Bio and synthetic LNG are seen as offering an incremental pathway for the decarbonisation of the global shipping industry; one that is already being implemented. The existing LNG infrastructure is interchangeable with its bio and synthetic alternatives.

This comes as an answer to the World Bank’s recent report ‘The Role of LNG in the Transition Toward Low- and Zero-Carbon Shipping’, which prescribes solutions and predicts the timing of future technology development.

The report suggested not investing in the LNG sector, and SEA-LNG sees this as unwise, as it will prolong the use of higher emissions fuels and slow down shipping’s decarbonisation.

SEA-LNG strongly believes that the transition to future fuels must not follow World Bank’s recommended approach as it is too early to decide what the real potential of various alternatives fuels will be for a complex global industry.

SEA-LNG is confident in Sphera’s ‘2nd Lifecycle GHG Emission Study on the use of LNG as a Marine Fuel’ and finds it is the definitive study on the essential role that LNG has to play in shipping’s pathway to decarbonisation. These findings are based on the latest primary data, assessing all major types of marine engines and global sources of supply, follows ISO standards, and is independently reviewed by neutral academics. This is in contrast to some of the studies that the World Bank cites which are based on out-of-date technologies used in niche maritime operations, according to SEA-LNG.

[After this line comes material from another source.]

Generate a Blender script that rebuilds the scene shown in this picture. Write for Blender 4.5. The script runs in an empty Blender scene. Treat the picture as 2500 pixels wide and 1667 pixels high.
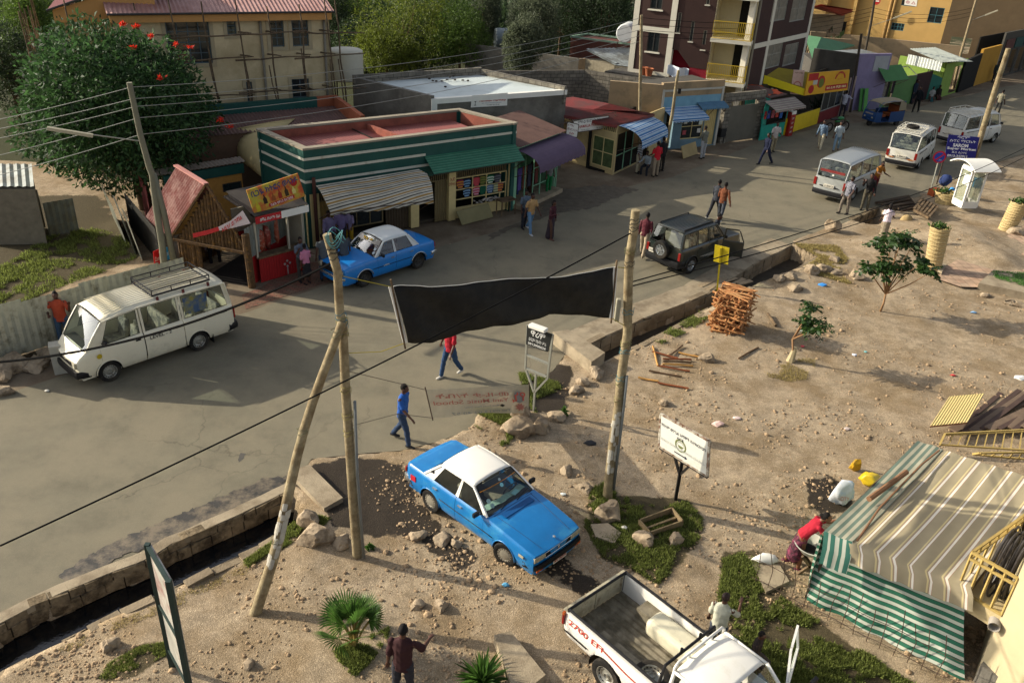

The current engine information shows that methane slip does not impact LNG’s ghg reduction potential to the extent that the World Bank report claims. LNG engine solutions are already in use today with minimal methane slip.

The World Bank report also fails to acknowledge the acceleration in the availability of Bio-LNG.

The World Bank report fails to mention the major challenges associated with the recommended fuels of green ammonia and hydrogen. Research, development, and extensive operational testing is still needed, and major technological and regulatory hurdles must be overcome. This will require massive investments.

SEA-LNG finds that the World Bank’s theoretical approach risks delaying the shipping industry’s decarbonisation.

SEA-LNG states that it encourages informed debate of future fuels. It is important however, to base this debate on objective, up-to-date Life Cycle Analysis and recognise that we need to start with proven technologies.